Statut du fermage : une proposition de loi fraîchement accueillie
Deux députés de la majorité, Jean Terlier et Sacha Houlié ont déposé le 17 janvier dernier une proposition de loi visant à réformer le statut du fermage.
Dans la Somme la profession agricole s'inquiète des conséquences pour les exploitations agricoles.
Deux députés de la majorité, Jean Terlier et Sacha Houlié ont déposé le 17 janvier dernier une proposition de loi visant à réformer le statut du fermage.
Dans la Somme la profession agricole s'inquiète des conséquences pour les exploitations agricoles.
Bien qu’elle ne soit pas encore inscrite à l’agenda des travaux de l’Assemblée nationale, la proposition de loi (PPL) des députés Jean Terlier et Sacha Houlié fait déjà parler d’elle. Ce qu’elle contient ?
Sept mesures destinées à modifier certaines dispositions du Code rural et de la pêche maritime relatives au régime juridique des baux ruraux.
Renouvellement, préemption, ce que prévoit la loi
La première de ces mesures est la mise en place d’un état des lieux «obligatoire». Formalisé, comme le serait le bail, cet état des lieux obligatoire doit permettre, selon la loi, «de pouvoir bénéficier des indemnités pour amélioration dues au preneur ou pour dégradation dues au bailleur». La seconde mesure préconisée vise à limiter à trois fois le renouvellement d’un bail rural, sans accord du bailleur. Cela reviendrait à remettre en cause le principe actuel de renouvellement du bail à son expiration. Aujourd’hui, selon la réglementation en vigueur, le preneur dispose d’un droit automatique de renouvellement de son bail quand sa durée est de neuf ou dix-huit ans, «saufs motifs légitimes du bailleur ou droit de reprise», précise le Code rural. Selon la proposition de loi Terlier, un quatrième renouvellement resterait toutefois possible, à la seule condition que le preneur se trouve à moins de neuf ans de l’âge légal de la retraite.
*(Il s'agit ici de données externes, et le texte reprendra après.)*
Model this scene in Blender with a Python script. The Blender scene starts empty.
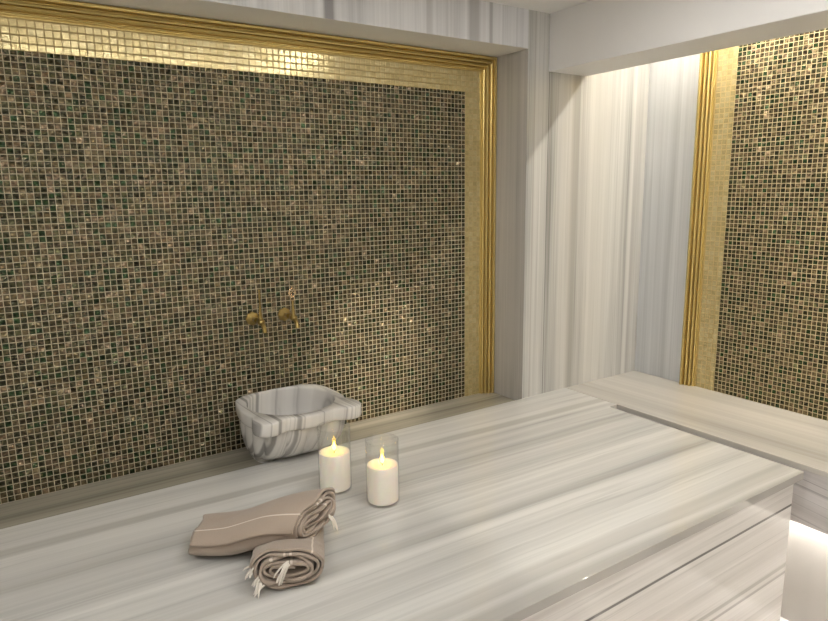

Parmi les autres mesures contenues dans le texte de loi, on trouve la révision du fermage anormal lors de la sixième année du bail, des modifications des règles relatives aux cas de résiliation du bail par le propriétaire – défaut d’entretien, de paiement entre autres, sont des motifs de résiliation –, ou encore une proposition visant à modifier le calcul de la valeur d’une terre dans l’hypothèse où un preneur exercerait son droit de préemption sur un bien loué. Actuellement, le prix du bien vendu au preneur est estimé sur la base des terres louées, ce qui constitue une décote. Dans la loi Terlier, dans l’hypothèse où un preneur souhaite exercer son droit de préemption, la valeur du bien serait fixée sur la base du marché des terres libres. L’avant-dernière proposition concerne la parcelle dite de «subsistance». En l’état actuel de la législation, le preneur qui arrive à l’âge de la retraite dispose du droit à une parcelle de subsistance sur l’ensemble des parcelles qu’il exploite, qu’il en soit propriétaire ou preneur. La loi Terlier propose de conditionner le droit à la retraite et le droit à une parcelle de subsistance «prioritairement» sur les terres dont le futur retraité est propriétaire.
Légalisation de la sous-location
L’originalité de la proposition de loi portée par le député Terlier est sans doute une forme de légalisation de la sous-location. Interdite jusqu’à présent – il existe des exceptions pour un usage de vacances, de loisir ainsi que pour la sous-location de bâtiments à usage d’habitation –, la sous-location pourrait être autorisée en tenant compte de certaines règles. La proposition de loi indique qu’«après autorisation du bailleur», et «pour certaines cultures dont la liste est fixée par arrêté préfectoral», la sous-location pourrait être autorisée à condition qu’elle n’excède pas un an. Une part du produit de la sous-location pourrait également être versée au propriétaire bailleur.
«Mort de l’installation»
Dans le département de la Somme, le moins que l’on puisse dire est que l’accueil de la PPL Terlier par la profession agricole est glacial. La session nationale Renouvellement des générations en agriculture (RGA) qui s’est tenue à Saint-Valéry-sur-Somme les 24, 25 et 26 janvier avait déjà, d’une certaine manière, donné le ton. Président des Jeunes agriculteurs de la Somme, Benjamin Bizet a qualifié «d’inacceptables» les mesures contenues dans la PPL : «Avec un taux de 74 % de fermage dans le département, vous comprendrez l’importance que nous portons au statut du fermage (…) Avec de telles mesures, comment pouvons-nous rester maitre de nos exploitations ?», a interrogé Benjamin Bizet. Et d’ajouter que si un projet de loi comme celui défendu par Jean Terlier venait à être voté, puis à s’appliquer, «ce serait la mort de l’installation en Hauts-de-France».